May 01, 2018

Can you pay for unconditional love?

Elif Batuman's New Yorker piece on Japanese rental family services challenges the notion that genuine love & care can't be bought. I particularly like her meditation on massages, near the end:

One evening, back at my hotel, feeling jet-lagged and confused by all the stories I had been hearing, I decided to splurge on an in-room massage. Unlike the sessions with the weeping swordsman and the rental mother, a massage wouldn’t count as a work expense. On the other hand, I reasoned, I had missed a shrink appointment back in New York, which cost more than the massage, so I was really saving money.

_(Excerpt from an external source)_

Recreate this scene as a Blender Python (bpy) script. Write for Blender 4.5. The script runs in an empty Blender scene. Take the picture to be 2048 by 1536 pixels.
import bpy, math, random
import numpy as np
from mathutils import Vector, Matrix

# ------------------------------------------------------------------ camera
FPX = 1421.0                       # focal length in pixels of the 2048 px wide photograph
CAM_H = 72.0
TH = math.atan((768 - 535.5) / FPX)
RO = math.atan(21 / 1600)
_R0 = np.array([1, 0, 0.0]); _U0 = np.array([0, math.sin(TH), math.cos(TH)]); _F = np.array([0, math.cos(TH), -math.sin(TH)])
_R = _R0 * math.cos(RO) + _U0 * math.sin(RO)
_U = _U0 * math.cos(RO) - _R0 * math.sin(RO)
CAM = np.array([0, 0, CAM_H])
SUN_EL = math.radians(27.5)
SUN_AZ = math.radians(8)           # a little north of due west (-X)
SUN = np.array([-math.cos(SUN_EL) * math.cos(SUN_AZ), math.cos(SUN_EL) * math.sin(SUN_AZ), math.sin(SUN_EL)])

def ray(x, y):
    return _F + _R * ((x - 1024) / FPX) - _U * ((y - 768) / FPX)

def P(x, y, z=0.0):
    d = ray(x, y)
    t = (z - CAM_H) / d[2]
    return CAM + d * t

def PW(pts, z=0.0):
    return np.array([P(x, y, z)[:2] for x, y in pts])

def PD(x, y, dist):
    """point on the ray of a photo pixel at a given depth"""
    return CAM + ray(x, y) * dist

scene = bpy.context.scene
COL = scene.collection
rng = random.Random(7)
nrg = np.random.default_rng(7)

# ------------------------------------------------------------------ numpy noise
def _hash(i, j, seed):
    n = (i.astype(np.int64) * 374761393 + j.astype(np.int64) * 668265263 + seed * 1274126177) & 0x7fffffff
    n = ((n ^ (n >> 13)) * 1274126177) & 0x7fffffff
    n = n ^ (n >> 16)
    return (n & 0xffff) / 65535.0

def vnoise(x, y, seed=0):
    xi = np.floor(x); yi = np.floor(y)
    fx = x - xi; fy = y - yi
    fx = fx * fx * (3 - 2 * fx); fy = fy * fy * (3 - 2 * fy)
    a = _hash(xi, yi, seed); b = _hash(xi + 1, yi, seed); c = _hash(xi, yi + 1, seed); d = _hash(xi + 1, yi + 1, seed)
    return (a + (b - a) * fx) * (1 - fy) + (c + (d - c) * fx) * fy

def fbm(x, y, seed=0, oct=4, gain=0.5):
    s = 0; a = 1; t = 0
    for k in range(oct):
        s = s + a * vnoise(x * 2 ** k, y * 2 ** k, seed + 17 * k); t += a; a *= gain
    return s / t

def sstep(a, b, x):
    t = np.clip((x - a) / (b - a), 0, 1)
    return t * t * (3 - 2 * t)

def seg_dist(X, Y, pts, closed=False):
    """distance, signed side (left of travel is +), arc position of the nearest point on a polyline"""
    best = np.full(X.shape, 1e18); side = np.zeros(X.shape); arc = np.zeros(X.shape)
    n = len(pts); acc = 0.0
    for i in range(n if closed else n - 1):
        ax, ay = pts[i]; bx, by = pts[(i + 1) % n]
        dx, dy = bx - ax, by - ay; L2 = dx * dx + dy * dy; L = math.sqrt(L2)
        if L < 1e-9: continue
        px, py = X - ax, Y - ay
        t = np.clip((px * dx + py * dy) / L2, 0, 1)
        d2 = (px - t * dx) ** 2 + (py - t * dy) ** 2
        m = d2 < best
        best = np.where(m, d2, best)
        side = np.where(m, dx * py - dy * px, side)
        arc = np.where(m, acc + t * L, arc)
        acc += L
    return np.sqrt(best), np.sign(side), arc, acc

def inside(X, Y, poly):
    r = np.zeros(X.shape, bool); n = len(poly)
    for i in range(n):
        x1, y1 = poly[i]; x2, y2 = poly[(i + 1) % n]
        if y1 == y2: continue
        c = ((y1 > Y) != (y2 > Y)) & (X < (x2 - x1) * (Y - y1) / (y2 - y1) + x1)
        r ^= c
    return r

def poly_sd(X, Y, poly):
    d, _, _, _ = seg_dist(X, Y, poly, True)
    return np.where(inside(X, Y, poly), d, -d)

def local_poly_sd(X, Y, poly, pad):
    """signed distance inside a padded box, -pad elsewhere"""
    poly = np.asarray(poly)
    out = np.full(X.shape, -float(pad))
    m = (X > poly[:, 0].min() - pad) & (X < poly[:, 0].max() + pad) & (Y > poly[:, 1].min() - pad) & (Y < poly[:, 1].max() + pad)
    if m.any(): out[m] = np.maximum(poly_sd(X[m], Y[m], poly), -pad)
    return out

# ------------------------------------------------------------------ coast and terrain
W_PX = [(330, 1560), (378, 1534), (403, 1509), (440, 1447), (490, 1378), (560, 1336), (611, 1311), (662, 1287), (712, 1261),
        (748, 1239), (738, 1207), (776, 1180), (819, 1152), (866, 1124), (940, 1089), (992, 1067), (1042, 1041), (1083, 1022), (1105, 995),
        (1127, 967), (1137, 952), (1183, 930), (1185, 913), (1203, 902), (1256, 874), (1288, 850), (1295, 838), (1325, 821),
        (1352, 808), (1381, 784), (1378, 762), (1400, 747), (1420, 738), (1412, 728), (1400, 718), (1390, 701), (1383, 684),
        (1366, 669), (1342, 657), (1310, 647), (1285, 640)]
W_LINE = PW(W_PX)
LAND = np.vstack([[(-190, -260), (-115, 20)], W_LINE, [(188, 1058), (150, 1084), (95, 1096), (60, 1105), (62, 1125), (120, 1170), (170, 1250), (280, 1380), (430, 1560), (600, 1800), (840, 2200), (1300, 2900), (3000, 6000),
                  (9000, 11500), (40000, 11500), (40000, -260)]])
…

Two hours later, a smiling young woman knocked on the door, waited to be asked inside, took off her shoes, and gave me a form to sign. The form said that I agreed not to demand a sexual massage, and that if I was a man I would keep the hotel-room door ajar. Everything contributed to the dreamlike atmosphere: her soft voice and sure touch, the fact that I was lying on the bed, and the compactness of Tokyo hotel rooms, which meant that she periodically had to move things around to make enough room to stand. At some point, I realized that she was kneeling next to me on the bed. How strange that it was somehow O.K. for us to be in bed like this together. "Your shoulders are so hard!" she said, somehow releasing the muscles with her fingers. I felt full of love and gratitude, and thought about how the fact that I was paying her, which could have felt uncomfortable, was instead a source of joy and relief, because it meant that I didn’t have to think about anything at all. I could just relax. It felt like unconditional love – the kind you don’t get, or ask for, from people in your life, because they have needs, too, and you always have to take turns. I didn’t have to give her a massage or listen to her problems, because I had given her money, with which she could do anything she wanted: pay bills, buy an aquamarine coat, or even hire someone to give her a massage or listen to her problems. This hour, during which she paid attention to me and I didn’t pay attention to her, wasn’t going to be entered in a ledger where she could accumulate resentment toward me over the years. I didn’t have to feel guilty: that was what I was paying for.

I’d started off assuming that the rental schema somehow undercut the idea of unconditional love. Now I found myself wondering whether it was even possible to get unconditional love without paying.